▶ [GIVEN TASK]: Output the material below in its entirety, exactly as given.

BEGIN EXERCISE DATA

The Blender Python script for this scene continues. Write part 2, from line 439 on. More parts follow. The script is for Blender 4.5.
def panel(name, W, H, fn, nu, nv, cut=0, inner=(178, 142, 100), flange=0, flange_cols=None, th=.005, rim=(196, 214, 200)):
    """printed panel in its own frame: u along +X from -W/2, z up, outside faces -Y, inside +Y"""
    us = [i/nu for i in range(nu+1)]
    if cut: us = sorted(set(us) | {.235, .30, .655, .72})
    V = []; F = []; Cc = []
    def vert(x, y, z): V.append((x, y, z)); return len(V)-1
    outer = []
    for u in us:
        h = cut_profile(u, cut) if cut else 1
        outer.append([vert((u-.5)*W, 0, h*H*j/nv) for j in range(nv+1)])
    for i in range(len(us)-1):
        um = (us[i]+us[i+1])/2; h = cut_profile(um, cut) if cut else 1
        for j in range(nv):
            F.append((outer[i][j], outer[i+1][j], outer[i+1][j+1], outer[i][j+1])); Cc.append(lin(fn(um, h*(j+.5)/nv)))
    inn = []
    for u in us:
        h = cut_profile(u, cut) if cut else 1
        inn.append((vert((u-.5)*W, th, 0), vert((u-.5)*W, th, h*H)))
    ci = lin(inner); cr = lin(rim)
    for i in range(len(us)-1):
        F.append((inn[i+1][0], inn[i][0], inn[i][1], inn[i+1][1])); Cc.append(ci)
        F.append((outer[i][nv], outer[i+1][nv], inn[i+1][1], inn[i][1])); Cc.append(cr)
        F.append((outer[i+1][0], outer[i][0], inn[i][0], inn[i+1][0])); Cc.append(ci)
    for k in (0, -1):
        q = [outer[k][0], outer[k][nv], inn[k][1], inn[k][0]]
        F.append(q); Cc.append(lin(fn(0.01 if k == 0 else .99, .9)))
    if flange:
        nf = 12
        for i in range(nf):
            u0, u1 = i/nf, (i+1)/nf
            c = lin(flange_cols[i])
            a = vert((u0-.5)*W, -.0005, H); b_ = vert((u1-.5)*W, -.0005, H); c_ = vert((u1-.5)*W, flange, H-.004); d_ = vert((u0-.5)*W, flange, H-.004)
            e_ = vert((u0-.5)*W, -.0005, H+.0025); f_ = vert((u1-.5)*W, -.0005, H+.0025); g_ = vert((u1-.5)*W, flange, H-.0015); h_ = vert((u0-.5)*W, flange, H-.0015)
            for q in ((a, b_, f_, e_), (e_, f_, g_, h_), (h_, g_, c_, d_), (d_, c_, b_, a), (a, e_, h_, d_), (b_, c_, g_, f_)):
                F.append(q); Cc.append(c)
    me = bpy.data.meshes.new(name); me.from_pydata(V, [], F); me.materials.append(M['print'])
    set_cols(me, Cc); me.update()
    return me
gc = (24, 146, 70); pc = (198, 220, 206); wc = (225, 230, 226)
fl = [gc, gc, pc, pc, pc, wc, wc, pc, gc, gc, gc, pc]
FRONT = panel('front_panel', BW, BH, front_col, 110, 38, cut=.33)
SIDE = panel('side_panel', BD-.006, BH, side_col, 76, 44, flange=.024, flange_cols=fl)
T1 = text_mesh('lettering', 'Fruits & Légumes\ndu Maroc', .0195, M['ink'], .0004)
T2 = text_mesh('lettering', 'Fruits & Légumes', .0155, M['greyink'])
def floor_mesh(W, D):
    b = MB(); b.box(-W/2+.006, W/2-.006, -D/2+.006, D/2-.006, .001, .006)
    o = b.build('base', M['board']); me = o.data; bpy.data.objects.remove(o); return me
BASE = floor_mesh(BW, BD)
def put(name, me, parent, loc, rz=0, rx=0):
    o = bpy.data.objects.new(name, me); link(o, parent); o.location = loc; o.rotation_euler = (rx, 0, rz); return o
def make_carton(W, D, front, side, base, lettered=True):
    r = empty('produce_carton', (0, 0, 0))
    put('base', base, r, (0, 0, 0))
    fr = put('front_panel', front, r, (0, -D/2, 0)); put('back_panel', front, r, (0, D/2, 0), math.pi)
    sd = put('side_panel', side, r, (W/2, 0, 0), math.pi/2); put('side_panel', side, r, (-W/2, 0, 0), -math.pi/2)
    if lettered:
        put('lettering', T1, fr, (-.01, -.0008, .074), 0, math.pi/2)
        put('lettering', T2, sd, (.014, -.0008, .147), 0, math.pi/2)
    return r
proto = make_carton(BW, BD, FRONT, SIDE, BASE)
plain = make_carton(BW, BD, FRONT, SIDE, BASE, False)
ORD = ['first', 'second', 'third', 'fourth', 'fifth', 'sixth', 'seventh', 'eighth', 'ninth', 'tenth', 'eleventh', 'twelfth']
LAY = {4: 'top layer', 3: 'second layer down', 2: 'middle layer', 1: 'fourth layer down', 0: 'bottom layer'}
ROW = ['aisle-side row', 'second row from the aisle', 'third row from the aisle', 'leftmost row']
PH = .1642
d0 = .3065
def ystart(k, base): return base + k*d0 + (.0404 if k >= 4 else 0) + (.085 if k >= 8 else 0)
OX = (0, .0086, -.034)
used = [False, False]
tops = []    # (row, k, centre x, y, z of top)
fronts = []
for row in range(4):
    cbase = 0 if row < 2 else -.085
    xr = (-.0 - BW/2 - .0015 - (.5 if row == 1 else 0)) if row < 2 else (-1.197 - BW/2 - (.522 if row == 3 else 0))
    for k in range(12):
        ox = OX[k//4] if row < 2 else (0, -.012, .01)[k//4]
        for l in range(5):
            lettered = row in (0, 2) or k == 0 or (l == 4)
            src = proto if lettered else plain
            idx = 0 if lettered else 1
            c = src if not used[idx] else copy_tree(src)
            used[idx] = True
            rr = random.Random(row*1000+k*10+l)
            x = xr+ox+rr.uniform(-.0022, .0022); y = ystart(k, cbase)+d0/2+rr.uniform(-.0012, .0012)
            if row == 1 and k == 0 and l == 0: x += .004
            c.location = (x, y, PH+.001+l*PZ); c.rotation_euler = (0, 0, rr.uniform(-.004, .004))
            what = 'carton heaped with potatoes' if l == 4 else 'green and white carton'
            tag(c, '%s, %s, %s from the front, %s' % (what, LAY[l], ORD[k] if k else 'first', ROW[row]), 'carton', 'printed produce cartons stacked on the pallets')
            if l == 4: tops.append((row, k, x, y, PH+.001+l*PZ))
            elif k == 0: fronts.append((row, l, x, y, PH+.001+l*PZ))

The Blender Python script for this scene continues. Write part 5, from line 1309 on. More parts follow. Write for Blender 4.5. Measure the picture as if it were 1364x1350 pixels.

END EXERCISE DATA

▶ [EXERCISE ANSWER]:
The Blender Python script for this scene continues. Write part 2, from line 439 on. More parts follow. The script is for Blender 4.5.
def panel(name, W, H, fn, nu, nv, cut=0, inner=(178, 142, 100), flange=0, flange_cols=None, th=.005, rim=(196, 214, 200)):
    """printed panel in its own frame: u along +X from -W/2, z up, outside faces -Y, inside +Y"""
    us = [i/nu for i in range(nu+1)]
    if cut: us = sorted(set(us) | {.235, .30, .655, .72})
    V = []; F = []; Cc = []
    def vert(x, y, z): V.append((x, y, z)); return len(V)-1
    outer = []
    for u in us:
        h = cut_profile(u, cut) if cut else 1
        outer.append([vert((u-.5)*W, 0, h*H*j/nv) for j in range(nv+1)])
    for i in range(len(us)-1):
        um = (us[i]+us[i+1])/2; h = cut_profile(um, cut) if cut else 1
        for j in range(nv):
            F.append((outer[i][j], outer[i+1][j], outer[i+1][j+1], outer[i][j+1])); Cc.append(lin(fn(um, h*(j+.5)/nv)))
    inn = []
    for u in us:
        h = cut_profile(u, cut) if cut else 1
        inn.append((vert((u-.5)*W, th, 0), vert((u-.5)*W, th, h*H)))
    ci = lin(inner); cr = lin(rim)
    for i in range(len(us)-1):
        F.append((inn[i+1][0], inn[i][0], inn[i][1], inn[i+1][1])); Cc.append(ci)
        F.append((outer[i][nv], outer[i+1][nv], inn[i+1][1], inn[i][1])); Cc.append(cr)
        F.append((outer[i+1][0], outer[i][0], inn[i][0], inn[i+1][0])); Cc.append(ci)
    for k in (0, -1):
        q = [outer[k][0], outer[k][nv], inn[k][1], inn[k][0]]
        F.append(q); Cc.append(lin(fn(0.01 if k == 0 else .99, .9)))
    if flange:
        nf = 12
        for i in range(nf):
            u0, u1 = i/nf, (i+1)/nf
            c = lin(flange_cols[i])
            a = vert((u0-.5)*W, -.0005, H); b_ = vert((u1-.5)*W, -.0005, H); c_ = vert((u1-.5)*W, flange, H-.004); d_ = vert((u0-.5)*W, flange, H-.004)
            e_ = vert((u0-.5)*W, -.0005, H+.0025); f_ = vert((u1-.5)*W, -.0005, H+.0025); g_ = vert((u1-.5)*W, flange, H-.0015); h_ = vert((u0-.5)*W, flange, H-.0015)
            for q in ((a, b_, f_, e_), (e_, f_, g_, h_), (h_, g_, c_, d_), (d_, c_, b_, a), (a, e_, h_, d_), (b_, c_, g_, f_)):
                F.append(q); Cc.append(c)
    me = bpy.data.meshes.new(name); me.from_pydata(V, [], F); me.materials.append(M['print'])
    set_cols(me, Cc); me.update()
    return me
gc = (24, 146, 70); pc = (198, 220, 206); wc = (225, 230, 226)
fl = [gc, gc, pc, pc, pc, wc, wc, pc, gc, gc, gc, pc]
FRONT = panel('front_panel', BW, BH, front_col, 110, 38, cut=.33)
SIDE = panel('side_panel', BD-.006, BH, side_col, 76, 44, flange=.024, flange_cols=fl)
T1 = text_mesh('lettering', 'Fruits & Légumes\ndu Maroc', .0195, M['ink'], .0004)
T2 = text_mesh('lettering', 'Fruits & Légumes', .0155, M['greyink'])
def floor_mesh(W, D):
    b = MB(); b.box(-W/2+.006, W/2-.006, -D/2+.006, D/2-.006, .001, .006)
    o = b.build('base', M['board']); me = o.data; bpy.data.objects.remove(o); return me
BASE = floor_mesh(BW, BD)
def put(name, me, parent, loc, rz=0, rx=0):
    o = bpy.data.objects.new(name, me); link(o, parent); o.location = loc; o.rotation_euler = (rx, 0, rz); return o
def make_carton(W, D, front, side, base, lettered=True):
    r = empty('produce_carton', (0, 0, 0))
    put('base', base, r, (0, 0, 0))
    fr = put('front_panel', front, r, (0, -D/2, 0)); put('back_panel', front, r, (0, D/2, 0), math.pi)
    sd = put('side_panel', side, r, (W/2, 0, 0), math.pi/2); put('side_panel', side, r, (-W/2, 0, 0), -math.pi/2)
    if lettered:
        put('lettering', T1, fr, (-.01, -.0008, .074), 0, math.pi/2)
        put('lettering', T2, sd, (.014, -.0008, .147), 0, math.pi/2)
    return r
proto = make_carton(BW, BD, FRONT, SIDE, BASE)
plain = make_carton(BW, BD, FRONT, SIDE, BASE, False)
ORD = ['first', 'second', 'third', 'fourth', 'fifth', 'sixth', 'seventh', 'eighth', 'ninth', 'tenth', 'eleventh', 'twelfth']
LAY = {4: 'top layer', 3: 'second layer down', 2: 'middle layer', 1: 'fourth layer down', 0: 'bottom layer'}
ROW = ['aisle-side row', 'second row from the aisle', 'third row from the aisle', 'leftmost row']
PH = .1642
d0 = .3065
def ystart(k, base): return base + k*d0 + (.0404 if k >= 4 else 0) + (.085 if k >= 8 else 0)
OX = (0, .0086, -.034)
used = [False, False]
tops = []    # (row, k, centre x, y, z of top)
fronts = []
for row in range(4):
    cbase = 0 if row < 2 else -.085
    xr = (-.0 - BW/2 - .0015 - (.5 if row == 1 else 0)) if row < 2 else (-1.197 - BW/2 - (.522 if row == 3 else 0))
    for k in range(12):
        ox = OX[k//4] if row < 2 else (0, -.012, .01)[k//4]
        for l in range(5):
            lettered = row in (0, 2) or k == 0 or (l == 4)
            src = proto if lettered else plain
            idx = 0 if lettered else 1
            c = src if not used[idx] else copy_tree(src)
            used[idx] = True
            rr = random.Random(row*1000+k*10+l)
            x = xr+ox+rr.uniform(-.0022, .0022); y = ystart(k, cbase)+d0/2+rr.uniform(-.0012, .0012)
            if row == 1 and k == 0 and l == 0: x += .004
            c.location = (x, y, PH+.001+l*PZ); c.rotation_euler = (0, 0, rr.uniform(-.004, .004))
            what = 'carton heaped with potatoes' if l == 4 else 'green and white carton'
            tag(c, '%s, %s, %s from the front, %s' % (what, LAY[l], ORD[k] if k else 'first', ROW[row]), 'carton', 'printed produce cartons stacked on the pallets')
            if l == 4: tops.append((row, k, x, y, PH+.001+l*PZ))
            elif k == 0: fronts.append((row, l, x, y, PH+.001+l*PZ))

The Blender Python script for this scene continues. Write part 5, from line 1309 on. More parts follow. Write for Blender 4.5. Measure the picture as if it were 1364x1350 pixels.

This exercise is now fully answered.